The SLRFU’s maiden attempt in organising a major Rugby tournament was greatly appreciated and duly rewarded. ARFU Sec.Gen. and Japan RFU Chairman Shigeru (Shiggy) Konno, “congratulated the SLRFU for the good administration and arrangements which prevailed throughout the tournament.” During the tournament, he also made an exclusive announcement, offering “a 2-week training course to one of the local coaches, with all expenses, including air travel to be met by Japan RFU.” According to another newspaper report, “he (Shiggy Konno) said Sri Lanka’s Rugby has improved tremendously since they arrived in the island. He attributed this to the tournament atmosphere. He also spoke highly of the match arrangements.”

But, Australian RFU President Bill Mcloughlin, who was in Sri Lanka on the invitation of the SLRFU, for the 4th Asiad, cautioned: “Spectator violence is creeping into your Rugger matches. This is a bad sign. The local Union must enforce stricter crowd control to prevent such situation.” Anyhow, he paid “tribute to the organisers of the competition saying, the tournament was well organised.”
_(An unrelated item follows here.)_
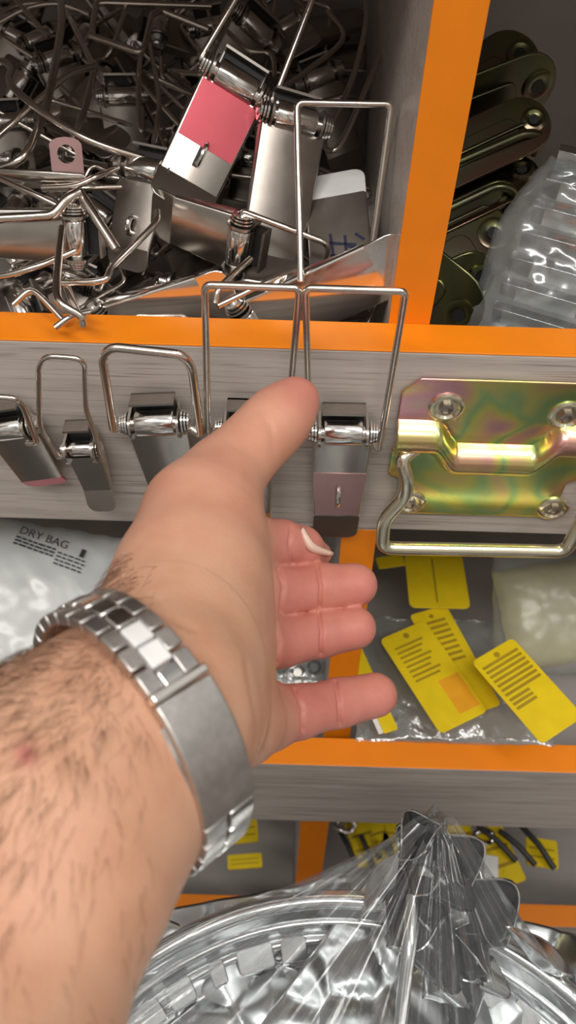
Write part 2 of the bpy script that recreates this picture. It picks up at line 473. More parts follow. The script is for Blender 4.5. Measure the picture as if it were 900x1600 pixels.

The SLRFU organised and conducted its first ever international 7s competition on Oct.1-2, 1994. It was played not at the ‘Twickenham’ of local Rugby but at ‘Wembley’ of local Football, Sugathadasa Stadium, an alien arena for Rugby until then. Well known Rugby stalwart Y.C. Chang was the Chairman of the Organising Committee, with Jeff Matheson as its Technical Director. Teams from Australia, Bulgaria, USA, Korea, Malaysia, Singapore, Wales, Arabian Gulf, New Zealand, Netherlands and Fiji, along with the host nation, scrummed down in this 2-day competition which comprised foreign club teams as well as respective Rugby unions’ representative squads. The team tagged “The Islanders- Fiji 2″ made up of the best FijianRugby talent available in Sri Lanka at the time, and our own Chandrishan Perera, thrilled and stunned the packed Stadium with their delectable display of open Rugby, making good use of their speed, power and pace to lay hands on the championship trophy.